YES

Oxford Mail:

Independent transport consultant Mark McArthur-Christie

Oxford has always been a fine place. It just loves fining people; drivers, specifically.

Fines for owning a car (called residents’ parking schemes), fines for parking in a resident space if you’ve not already paid the fine, fines for overstaying your £5-for-three-hours parking space, fines for parking on the lines, fines for parking in the wrong place and now £4m in fines for 150,000 people who dared to drive through a bus gate.

When 150,000 people break a rule, it’s time to look at the rule itself.
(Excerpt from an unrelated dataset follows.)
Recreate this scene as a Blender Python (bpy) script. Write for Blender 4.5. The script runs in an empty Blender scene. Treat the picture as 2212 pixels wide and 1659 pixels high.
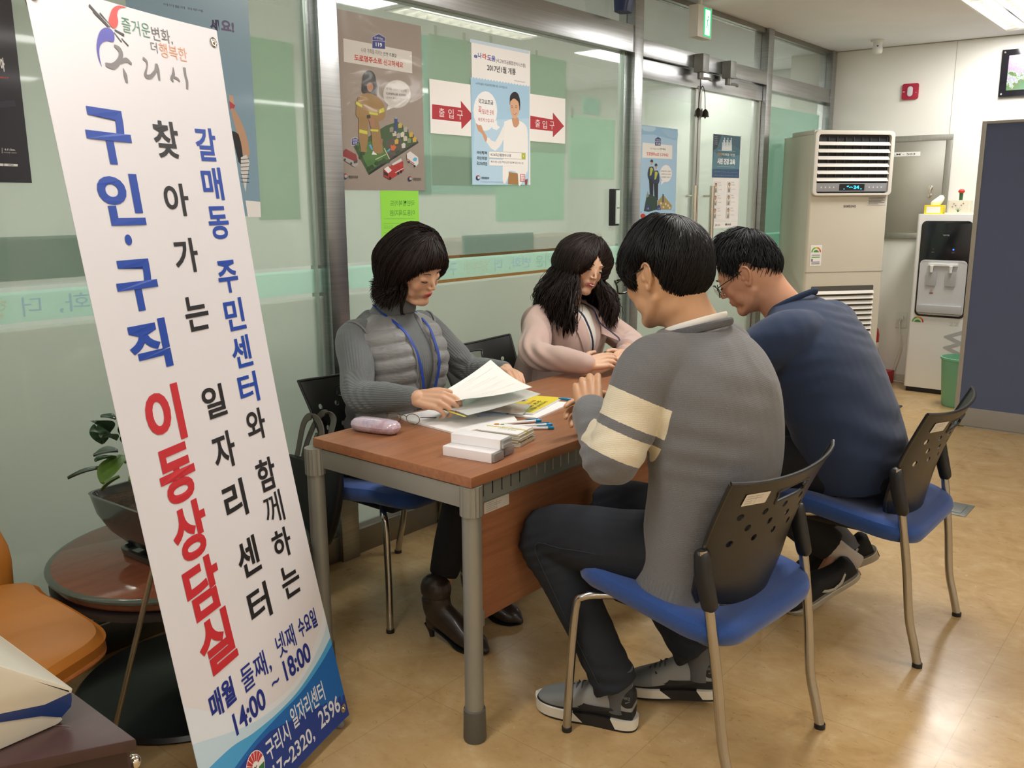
import bpy, bmesh, math, random
import numpy as np
from mathutils import Vector, Matrix, noise
from mathutils.bvhtree import BVHTree
random.seed(7)
SC = bpy.context.scene
COL = SC.collection
PI = math.pi
R_ = math.radians
# ------------------------------------------------------------ camera
FPX, PIT, ROL, YAW, CAMZ = 1902.7, R_(11.664), R_(.3515), R_(39.483), 1.37
_f = Vector((math.cos(PIT)*math.cos(YAW), math.cos(PIT)*math.sin(YAW), -math.sin(PIT)))
_r0 = Vector((math.sin(YAW), -math.cos(YAW), 0)); _d0 = _f.cross(_r0)
CR = _r0*math.cos(ROL)+_d0*math.sin(ROL); CD = -_r0*math.sin(ROL)+_d0*math.cos(ROL); CF = _f
CAM = Vector((0, 0, CAMZ))
def ray(x, y): return CF + CR*((x-1106)/FPX) + CD*((y-829.5)/FPX)
def az(x, y, z=0.): d = ray(x, y); return CAM + d*((z-CAMZ)/d.z)
def ay(x, y, Y): d = ray(x, y); return CAM + d*(Y/d.y)
def ax(x, y, X): d = ray(x, y); return CAM + d*(X/d.x)
def apl(x, y, p, n): d = ray(x, y); return CAM + d*((Vector(p)-CAM).dot(n)/d.dot(n))
cd = bpy.data.cameras.new('camera'); cam = bpy.data.objects.new('camera', cd); COL.objects.link(cam)
cam.matrix_world = Matrix(((CR.x, -CD.x, -CF.x, 0), (CR.y, -CD.y, -CF.y, 0), (CR.z, -CD.z, -CF.z, CAMZ), (0, 0, 0, 1)))
cd.sensor_width = 36; cd.lens = FPX/2212*36; cd.clip_start = .02
SC.camera = cam
SC.view_settings.view_transform = 'Standard'; SC.view_settings.look = 'None'; SC.view_settings.gamma = 1
SC.view_settings.use_curve_mapping = False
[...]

After all, we’re still governed by consent and 150,000 breaches doesn’t really look like consent.

But perhaps the county council, who get the fines, knows best.

Let’s look at the possible reasons behind the policy: Maybe cars were banned (and fined) to make the High Street a nicer place to be?

That doesn’t really work.

The architectural historian Nikolaus Pevsner called the High Street “one of the world’s great streets”, yet the Oxford Transport Strategy’s “bus-izing” of it turned it into a corporation bus depot with the buildings obscured by moving walls of double deckers.

Perhaps banning cars was less about creating a more pleasant street and more about reducing congestion.

Nope, that doesn’t stack up either. After all, motorcycles are banned too. Yet motorcycles are a significant congestion solver and use road space exceptionally efficiently – and the bikes used in most urban areas are marginal polluters.

Perhaps the policy just reflects a majority view – maybe most people in Oxford travel by bus?

No cigar for that one; 58 per cent of people come into Oxford by car, just 6.8 per cent by bus, so it’s a minority mode. In fact, twice as many people work from home as use buses.

So what’s gained by banning and fining cars? Perhaps this isn’t so much about practical transport as an ideologically-driven transport strategy. In fact, the only way the bus gate and its £4m in fines makes sense is if you view it that way.

NO

Oxford Mail:

Phil Southall, managing director of Oxford Bus Company 

Imagine Oxford City Centre with shop after shop boarded up, with office blocks empty and the area deserted.

Well that’s exactly what would’ve happened if the traffic restrictions in Oxford weren’t in place. Oxford has a lively vibrant city centre and getting-on for two thirds of all people got there by bus. It’s one of the fastest growing economies in the country but it wouldn’t be if people couldn’t get in or out of the city.

Cast your mind back to last year when the bus gate was “lifted” during the floods. Well the chaos and gridlock that ensued would be a permanent feature When the city fathers founded Oxford in the 8th century they didn’t plan for motorised transport. The ancient street layout means there has to be a compromise on who can and can’t drive into the centre. People with longer memories can remember what it was like before the Oxford Transport Strategy was introduced in 1999. Something had to be done to stop Oxford grinding to a halt every day, to end the constant traffic jams along the High Street and in Cornmarket Street. Bus priority and pedestrianisation allowed people to walk in safety in the city centre.

If buses were caught up in a car free-for-all nobody would ever get to work on time, especially on the vital corridor from East Oxford.

Prophets are rarely honoured in their own kingdom but it’s acknowledged Oxford has one of the best bus networks in the country, with integrated ticketing offering economical and, roadworks permitting, reliable journeys. It wouldn’t have if there was gridlock all the time.

Oxford’s civic leaders are, quite rightly, concerned about pollution and emissions in the city centre. Oxford Bus Company is playing its part. Our latest buses are the greenest the city has ever seen. But just a handful of cars carrying just a few people would create more pollution than one environmentally-friendly bus.

The choice is simple; keep the bus gates and let the city thrive or scrap them and watch as the city dies on its feet.